CBO Projects Small Improvement in Social Security Financing

The Congressional Budget Office released new projections of Social Security's long-term financial health. While still showing a much larger funding deficit than the figures released by Social Security's Trustees, the CBO shows a small improvement relative to last year's figures. Over 75 years, the CBO projects a shortfall equal to 4.5 percent of employee payroll, versus a 4.7 percent gap in the office's 2016 projections.

Since last year, CBO has made changes to its projections of five key inputs: productivity in the economy, interest rates, the population, the labor force participation rate, and the share of earnings that is subject to Social Security payroll taxes. The changes to the first three of those inputs worsen the Social Security system’s projected finances, whereas the changes to the last two improve them. Moreover, an additional year of deficit—2091—is now included in the calculation of the actuarial balance, which worsens the 75-year outlook.
CBO projects larger deficits in Social Security’s finances than do the Social Security Trustees. That difference is largely explained by CBO’s and the trustees’ different projections of several major inputs into estimates of the system’s finances: earnings subject to the Social Security payroll tax, components of GDP growth, the population, and real interest rates (that is, interest rates adjusted to remove the effects of inflation).

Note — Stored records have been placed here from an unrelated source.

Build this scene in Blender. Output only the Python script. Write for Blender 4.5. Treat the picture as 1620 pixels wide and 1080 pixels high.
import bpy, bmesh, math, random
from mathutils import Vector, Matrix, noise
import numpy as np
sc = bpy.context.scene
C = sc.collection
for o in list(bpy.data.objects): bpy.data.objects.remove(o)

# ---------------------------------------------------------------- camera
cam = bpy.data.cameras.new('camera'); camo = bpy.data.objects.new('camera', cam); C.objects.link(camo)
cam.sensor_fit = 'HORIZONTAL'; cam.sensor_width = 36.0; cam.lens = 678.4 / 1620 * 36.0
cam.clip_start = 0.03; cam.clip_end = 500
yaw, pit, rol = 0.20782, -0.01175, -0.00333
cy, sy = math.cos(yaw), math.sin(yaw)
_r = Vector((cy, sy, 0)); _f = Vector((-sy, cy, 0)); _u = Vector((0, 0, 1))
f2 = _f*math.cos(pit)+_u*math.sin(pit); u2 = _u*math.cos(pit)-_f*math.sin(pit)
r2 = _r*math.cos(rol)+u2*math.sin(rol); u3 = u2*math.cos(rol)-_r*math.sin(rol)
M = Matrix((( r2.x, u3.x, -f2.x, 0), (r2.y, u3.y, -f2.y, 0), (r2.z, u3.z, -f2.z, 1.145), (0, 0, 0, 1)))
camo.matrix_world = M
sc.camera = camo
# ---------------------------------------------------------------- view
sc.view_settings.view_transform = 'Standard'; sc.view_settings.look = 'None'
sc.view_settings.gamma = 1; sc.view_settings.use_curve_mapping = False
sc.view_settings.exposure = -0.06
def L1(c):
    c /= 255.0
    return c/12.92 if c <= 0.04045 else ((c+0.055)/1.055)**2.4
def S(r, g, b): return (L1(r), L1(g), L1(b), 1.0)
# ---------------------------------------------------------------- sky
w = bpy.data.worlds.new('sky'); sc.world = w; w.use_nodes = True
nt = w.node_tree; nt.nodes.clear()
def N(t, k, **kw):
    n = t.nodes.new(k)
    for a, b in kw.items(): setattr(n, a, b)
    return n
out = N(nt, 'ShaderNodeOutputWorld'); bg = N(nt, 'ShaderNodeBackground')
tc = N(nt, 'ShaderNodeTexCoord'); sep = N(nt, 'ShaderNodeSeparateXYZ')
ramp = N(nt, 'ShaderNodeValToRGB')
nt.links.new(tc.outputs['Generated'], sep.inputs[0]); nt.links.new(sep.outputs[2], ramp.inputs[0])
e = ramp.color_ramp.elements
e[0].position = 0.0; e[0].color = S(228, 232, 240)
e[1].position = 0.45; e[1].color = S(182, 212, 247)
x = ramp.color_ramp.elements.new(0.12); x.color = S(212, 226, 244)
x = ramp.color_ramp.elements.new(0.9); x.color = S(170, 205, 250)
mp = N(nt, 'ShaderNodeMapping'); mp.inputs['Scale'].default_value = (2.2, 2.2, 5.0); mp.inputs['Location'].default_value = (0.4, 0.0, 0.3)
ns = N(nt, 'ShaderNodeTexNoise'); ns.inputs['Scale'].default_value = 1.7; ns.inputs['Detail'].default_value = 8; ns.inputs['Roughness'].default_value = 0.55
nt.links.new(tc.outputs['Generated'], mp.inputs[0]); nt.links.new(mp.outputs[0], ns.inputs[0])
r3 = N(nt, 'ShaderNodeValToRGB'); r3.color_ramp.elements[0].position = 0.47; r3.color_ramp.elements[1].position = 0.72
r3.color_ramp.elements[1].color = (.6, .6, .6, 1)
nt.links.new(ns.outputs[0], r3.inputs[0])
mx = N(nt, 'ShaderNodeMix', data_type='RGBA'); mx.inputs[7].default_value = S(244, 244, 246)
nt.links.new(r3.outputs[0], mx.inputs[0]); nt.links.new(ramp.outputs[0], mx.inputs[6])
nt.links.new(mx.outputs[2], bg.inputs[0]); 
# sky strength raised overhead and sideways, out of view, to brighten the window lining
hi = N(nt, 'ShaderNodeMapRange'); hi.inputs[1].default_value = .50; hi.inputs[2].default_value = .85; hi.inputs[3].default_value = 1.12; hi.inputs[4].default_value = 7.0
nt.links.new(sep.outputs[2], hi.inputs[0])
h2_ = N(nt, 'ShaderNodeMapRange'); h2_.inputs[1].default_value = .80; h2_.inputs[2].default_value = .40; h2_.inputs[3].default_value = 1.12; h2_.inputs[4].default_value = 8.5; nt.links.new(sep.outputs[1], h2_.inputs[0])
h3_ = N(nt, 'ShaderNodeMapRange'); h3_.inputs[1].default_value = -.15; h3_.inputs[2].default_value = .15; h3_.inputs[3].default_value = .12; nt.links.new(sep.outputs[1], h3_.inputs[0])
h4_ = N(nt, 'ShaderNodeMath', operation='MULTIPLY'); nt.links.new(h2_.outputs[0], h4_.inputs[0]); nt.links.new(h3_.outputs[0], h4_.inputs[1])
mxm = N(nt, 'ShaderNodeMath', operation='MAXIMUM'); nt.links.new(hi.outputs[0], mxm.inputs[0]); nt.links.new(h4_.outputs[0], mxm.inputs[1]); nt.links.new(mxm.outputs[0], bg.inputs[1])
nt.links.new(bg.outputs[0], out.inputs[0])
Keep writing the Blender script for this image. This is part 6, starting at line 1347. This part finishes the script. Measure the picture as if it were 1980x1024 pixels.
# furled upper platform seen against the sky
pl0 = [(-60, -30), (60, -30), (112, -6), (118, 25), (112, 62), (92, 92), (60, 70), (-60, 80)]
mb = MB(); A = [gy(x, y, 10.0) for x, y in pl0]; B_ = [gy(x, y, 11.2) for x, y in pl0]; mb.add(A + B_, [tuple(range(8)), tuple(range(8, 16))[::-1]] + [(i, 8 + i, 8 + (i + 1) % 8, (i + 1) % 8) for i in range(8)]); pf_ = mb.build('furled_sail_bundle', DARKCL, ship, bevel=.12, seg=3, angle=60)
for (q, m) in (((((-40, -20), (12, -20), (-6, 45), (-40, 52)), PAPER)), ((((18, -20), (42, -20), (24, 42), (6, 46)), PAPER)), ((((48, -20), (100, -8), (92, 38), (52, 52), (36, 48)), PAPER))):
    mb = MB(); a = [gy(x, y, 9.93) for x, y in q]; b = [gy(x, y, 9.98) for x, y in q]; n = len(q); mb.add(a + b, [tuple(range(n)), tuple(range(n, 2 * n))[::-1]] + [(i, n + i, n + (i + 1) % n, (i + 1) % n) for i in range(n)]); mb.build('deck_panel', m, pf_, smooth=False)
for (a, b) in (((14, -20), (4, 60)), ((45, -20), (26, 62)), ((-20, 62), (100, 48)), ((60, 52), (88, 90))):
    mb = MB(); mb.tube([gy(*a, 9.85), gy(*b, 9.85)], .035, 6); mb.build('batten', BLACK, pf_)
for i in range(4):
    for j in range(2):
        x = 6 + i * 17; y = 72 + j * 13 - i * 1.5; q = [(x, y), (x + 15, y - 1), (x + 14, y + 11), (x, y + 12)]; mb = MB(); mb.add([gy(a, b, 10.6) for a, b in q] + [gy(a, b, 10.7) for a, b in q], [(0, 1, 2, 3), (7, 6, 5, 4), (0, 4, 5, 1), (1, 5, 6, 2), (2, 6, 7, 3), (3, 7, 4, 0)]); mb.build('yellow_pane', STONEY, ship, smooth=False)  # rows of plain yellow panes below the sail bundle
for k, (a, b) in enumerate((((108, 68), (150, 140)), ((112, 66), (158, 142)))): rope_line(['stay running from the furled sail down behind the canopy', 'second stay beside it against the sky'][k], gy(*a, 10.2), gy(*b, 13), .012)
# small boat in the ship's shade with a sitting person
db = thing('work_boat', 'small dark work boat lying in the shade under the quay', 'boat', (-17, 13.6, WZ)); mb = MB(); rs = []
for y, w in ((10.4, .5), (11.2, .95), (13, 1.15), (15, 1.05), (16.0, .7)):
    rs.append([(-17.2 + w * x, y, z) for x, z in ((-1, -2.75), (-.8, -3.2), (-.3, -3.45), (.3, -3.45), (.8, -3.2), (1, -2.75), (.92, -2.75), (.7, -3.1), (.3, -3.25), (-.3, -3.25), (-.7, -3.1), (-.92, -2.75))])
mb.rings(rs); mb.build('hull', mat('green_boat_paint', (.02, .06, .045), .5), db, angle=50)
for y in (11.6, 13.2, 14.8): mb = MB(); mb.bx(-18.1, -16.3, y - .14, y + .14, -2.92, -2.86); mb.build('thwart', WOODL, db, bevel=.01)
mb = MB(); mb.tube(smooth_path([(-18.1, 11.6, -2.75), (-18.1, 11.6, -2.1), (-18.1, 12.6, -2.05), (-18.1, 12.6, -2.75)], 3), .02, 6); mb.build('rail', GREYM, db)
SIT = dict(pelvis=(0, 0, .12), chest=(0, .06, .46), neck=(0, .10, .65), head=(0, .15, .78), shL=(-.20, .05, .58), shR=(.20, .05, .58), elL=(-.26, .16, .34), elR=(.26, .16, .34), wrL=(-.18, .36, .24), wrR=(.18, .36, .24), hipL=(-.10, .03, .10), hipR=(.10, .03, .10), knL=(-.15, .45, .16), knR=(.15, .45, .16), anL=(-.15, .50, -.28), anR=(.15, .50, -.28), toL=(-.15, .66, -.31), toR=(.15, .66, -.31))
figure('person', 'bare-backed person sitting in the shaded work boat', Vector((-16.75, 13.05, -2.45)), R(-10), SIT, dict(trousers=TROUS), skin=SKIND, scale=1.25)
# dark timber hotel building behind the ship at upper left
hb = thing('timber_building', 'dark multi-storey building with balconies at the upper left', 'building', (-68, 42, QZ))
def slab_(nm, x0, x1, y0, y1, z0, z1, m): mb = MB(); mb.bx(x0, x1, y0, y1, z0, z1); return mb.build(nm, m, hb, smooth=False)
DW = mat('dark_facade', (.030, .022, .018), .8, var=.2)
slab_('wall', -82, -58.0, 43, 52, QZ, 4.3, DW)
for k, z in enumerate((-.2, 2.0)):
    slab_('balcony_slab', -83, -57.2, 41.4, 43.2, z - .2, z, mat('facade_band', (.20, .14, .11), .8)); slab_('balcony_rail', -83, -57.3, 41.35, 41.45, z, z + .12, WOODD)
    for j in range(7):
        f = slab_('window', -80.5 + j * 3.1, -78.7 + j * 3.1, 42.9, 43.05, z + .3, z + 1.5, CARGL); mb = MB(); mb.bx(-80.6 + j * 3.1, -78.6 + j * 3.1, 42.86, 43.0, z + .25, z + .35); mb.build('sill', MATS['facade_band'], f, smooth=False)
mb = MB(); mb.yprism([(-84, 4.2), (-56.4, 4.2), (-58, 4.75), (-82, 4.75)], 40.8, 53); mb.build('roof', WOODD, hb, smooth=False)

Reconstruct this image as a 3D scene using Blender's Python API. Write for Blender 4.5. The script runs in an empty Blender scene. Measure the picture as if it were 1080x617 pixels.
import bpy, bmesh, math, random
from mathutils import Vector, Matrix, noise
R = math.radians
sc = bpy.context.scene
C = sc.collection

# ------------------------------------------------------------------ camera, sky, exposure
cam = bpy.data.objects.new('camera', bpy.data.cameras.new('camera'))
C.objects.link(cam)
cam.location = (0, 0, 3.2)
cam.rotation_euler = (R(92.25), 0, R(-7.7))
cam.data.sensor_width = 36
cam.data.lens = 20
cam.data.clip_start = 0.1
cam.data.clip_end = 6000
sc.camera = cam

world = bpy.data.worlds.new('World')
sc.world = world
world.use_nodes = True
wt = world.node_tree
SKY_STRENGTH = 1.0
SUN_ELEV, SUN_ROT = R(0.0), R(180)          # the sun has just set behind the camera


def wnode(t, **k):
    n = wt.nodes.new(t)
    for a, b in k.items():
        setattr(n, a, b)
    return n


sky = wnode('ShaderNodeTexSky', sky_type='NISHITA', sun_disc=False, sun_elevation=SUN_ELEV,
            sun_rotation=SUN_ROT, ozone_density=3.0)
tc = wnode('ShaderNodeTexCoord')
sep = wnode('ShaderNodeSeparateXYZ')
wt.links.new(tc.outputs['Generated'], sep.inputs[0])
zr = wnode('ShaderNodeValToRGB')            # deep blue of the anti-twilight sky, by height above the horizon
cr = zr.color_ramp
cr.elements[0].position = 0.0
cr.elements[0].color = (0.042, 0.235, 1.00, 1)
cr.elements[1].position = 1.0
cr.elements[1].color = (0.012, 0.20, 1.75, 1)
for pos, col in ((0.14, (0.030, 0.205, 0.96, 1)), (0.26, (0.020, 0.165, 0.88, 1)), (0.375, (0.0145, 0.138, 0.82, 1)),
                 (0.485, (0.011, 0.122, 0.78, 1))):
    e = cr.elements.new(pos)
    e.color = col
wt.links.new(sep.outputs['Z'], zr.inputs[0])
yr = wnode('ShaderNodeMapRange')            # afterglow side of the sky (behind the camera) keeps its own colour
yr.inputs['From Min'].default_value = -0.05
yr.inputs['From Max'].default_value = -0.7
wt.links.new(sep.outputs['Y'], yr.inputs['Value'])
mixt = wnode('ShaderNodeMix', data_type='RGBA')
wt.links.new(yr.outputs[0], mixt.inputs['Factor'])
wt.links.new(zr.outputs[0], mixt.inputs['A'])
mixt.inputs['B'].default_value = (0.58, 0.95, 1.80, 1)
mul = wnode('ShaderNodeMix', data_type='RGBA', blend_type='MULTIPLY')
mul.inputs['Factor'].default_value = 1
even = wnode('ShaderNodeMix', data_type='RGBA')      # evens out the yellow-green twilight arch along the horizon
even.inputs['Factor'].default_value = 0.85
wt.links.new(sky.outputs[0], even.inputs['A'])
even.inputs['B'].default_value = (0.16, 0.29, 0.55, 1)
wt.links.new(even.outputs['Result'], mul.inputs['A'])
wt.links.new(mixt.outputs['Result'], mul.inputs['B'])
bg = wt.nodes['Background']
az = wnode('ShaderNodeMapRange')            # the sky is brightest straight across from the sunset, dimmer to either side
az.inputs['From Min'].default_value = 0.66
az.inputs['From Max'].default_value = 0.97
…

Nevertheless, while the CBO projects a small improvement relative to its 2016 figures, the longer-term trend has been troubling. In the mid-2000s, progressives and Congressional Democrats often cited the CBO's projections in preference to the Trustees' figures, because the CBO showed a smaller deficit and this seemingly weakened the case for reform. Since that time, however, the CBO's projected long-term deficit has more than tripled. Both parties should pay attention to the CBO's projections. If the office proves to be correct, the Social Security shortfall will be far larger than either party's preferred policy changes could tackle.